_Problem to work on_
Restate word for word the lines of the data below, from the first through the one that has "SC.camera = camo".

>> START

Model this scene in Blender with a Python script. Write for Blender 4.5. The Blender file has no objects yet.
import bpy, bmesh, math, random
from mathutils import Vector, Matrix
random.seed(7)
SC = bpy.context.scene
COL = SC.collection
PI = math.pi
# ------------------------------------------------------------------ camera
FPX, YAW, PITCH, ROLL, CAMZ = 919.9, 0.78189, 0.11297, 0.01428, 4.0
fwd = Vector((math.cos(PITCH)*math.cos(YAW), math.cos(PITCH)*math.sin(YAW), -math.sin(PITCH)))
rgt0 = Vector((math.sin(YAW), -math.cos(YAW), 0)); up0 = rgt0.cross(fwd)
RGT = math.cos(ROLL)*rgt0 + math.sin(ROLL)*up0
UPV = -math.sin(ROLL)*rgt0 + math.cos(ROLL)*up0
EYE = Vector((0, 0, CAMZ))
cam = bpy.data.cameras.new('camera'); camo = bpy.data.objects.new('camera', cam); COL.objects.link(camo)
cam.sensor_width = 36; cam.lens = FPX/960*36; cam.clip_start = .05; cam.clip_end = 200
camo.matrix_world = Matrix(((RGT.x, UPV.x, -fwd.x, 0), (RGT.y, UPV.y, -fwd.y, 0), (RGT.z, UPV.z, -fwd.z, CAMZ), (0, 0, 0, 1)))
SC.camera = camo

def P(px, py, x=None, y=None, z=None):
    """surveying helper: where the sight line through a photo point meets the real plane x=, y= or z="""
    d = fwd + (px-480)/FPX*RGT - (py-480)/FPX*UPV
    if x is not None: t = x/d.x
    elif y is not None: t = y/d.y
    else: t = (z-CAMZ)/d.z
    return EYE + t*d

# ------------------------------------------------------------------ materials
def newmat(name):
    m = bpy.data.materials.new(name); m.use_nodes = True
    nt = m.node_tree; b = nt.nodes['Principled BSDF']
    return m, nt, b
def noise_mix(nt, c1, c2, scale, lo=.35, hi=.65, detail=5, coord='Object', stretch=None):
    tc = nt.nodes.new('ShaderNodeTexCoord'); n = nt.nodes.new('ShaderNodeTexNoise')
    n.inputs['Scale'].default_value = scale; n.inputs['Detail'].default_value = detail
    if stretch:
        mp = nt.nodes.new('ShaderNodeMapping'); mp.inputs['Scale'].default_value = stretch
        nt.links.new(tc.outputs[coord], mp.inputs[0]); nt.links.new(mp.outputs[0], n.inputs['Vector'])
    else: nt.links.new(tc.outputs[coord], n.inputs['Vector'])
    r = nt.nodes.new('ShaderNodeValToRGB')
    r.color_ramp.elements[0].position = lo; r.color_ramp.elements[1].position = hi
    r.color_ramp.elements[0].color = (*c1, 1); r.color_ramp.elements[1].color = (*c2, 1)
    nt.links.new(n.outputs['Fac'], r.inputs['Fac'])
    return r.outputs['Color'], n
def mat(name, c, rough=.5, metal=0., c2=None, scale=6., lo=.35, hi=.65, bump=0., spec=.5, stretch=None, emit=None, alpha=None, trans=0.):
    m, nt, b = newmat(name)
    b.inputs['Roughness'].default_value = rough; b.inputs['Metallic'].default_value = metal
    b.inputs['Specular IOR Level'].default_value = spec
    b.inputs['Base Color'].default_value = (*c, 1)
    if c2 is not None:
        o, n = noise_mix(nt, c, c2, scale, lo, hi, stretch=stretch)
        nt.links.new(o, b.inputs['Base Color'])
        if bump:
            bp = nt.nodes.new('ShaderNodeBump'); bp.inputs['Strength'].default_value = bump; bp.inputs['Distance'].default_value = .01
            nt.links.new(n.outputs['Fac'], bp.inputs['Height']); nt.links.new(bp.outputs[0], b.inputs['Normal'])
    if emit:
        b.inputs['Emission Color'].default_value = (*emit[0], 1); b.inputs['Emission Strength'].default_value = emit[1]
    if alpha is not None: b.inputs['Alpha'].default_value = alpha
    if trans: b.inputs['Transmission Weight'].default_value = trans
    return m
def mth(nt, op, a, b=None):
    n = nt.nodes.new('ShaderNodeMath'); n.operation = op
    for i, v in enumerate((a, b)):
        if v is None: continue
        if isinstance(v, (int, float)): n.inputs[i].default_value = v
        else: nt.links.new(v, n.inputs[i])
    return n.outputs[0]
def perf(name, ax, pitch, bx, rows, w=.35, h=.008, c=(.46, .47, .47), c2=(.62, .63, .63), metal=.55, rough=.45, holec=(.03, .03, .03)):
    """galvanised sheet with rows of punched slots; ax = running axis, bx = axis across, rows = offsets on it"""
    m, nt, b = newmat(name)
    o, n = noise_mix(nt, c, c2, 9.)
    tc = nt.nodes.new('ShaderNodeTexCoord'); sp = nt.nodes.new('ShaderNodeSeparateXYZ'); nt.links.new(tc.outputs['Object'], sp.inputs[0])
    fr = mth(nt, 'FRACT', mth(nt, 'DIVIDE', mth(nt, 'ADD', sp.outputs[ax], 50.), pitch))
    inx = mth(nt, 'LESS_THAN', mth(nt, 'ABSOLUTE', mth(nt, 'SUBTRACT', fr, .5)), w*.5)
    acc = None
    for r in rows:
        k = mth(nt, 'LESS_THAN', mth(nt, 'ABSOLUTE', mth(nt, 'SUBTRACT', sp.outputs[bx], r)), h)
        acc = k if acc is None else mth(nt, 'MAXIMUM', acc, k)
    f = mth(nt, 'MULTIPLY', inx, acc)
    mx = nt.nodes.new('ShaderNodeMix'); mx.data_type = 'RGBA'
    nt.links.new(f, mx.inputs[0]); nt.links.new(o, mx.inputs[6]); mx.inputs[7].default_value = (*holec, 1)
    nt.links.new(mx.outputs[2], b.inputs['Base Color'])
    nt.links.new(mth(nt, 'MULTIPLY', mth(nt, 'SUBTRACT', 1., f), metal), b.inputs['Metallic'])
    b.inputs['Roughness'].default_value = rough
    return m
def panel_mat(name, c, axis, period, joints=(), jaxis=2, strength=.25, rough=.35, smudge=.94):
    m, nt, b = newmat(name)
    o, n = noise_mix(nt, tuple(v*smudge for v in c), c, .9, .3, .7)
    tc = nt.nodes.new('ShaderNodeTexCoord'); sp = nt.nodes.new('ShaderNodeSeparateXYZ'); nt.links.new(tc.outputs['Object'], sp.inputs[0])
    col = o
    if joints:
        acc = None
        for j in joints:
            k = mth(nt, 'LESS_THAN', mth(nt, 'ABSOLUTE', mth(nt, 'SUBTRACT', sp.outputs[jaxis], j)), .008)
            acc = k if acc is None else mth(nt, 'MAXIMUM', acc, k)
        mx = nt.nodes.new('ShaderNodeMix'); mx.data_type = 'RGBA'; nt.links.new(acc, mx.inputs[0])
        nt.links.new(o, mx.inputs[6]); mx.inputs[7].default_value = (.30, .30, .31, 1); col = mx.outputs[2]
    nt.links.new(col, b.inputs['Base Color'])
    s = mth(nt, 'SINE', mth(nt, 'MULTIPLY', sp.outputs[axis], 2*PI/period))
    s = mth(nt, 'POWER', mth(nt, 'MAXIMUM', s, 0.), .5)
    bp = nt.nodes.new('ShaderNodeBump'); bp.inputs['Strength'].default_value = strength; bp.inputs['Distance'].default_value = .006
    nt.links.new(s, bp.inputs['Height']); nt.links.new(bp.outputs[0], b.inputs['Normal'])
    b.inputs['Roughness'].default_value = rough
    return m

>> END

_Worked answer_
Model this scene in Blender with a Python script. Write for Blender 4.5. The Blender file has no objects yet.
import bpy, bmesh, math, random
from mathutils import Vector, Matrix
random.seed(7)
SC = bpy.context.scene
COL = SC.collection
PI = math.pi
# ------------------------------------------------------------------ camera
FPX, YAW, PITCH, ROLL, CAMZ = 919.9, 0.78189, 0.11297, 0.01428, 4.0
fwd = Vector((math.cos(PITCH)*math.cos(YAW), math.cos(PITCH)*math.sin(YAW), -math.sin(PITCH)))
rgt0 = Vector((math.sin(YAW), -math.cos(YAW), 0)); up0 = rgt0.cross(fwd)
RGT = math.cos(ROLL)*rgt0 + math.sin(ROLL)*up0
UPV = -math.sin(ROLL)*rgt0 + math.cos(ROLL)*up0
EYE = Vector((0, 0, CAMZ))
cam = bpy.data.cameras.new('camera'); camo = bpy.data.objects.new('camera', cam); COL.objects.link(camo)
cam.sensor_width = 36; cam.lens = FPX/960*36; cam.clip_start = .05; cam.clip_end = 200
camo.matrix_world = Matrix(((RGT.x, UPV.x, -fwd.x, 0), (RGT.y, UPV.y, -fwd.y, 0), (RGT.z, UPV.z, -fwd.z, CAMZ), (0, 0, 0, 1)))
SC.camera = camo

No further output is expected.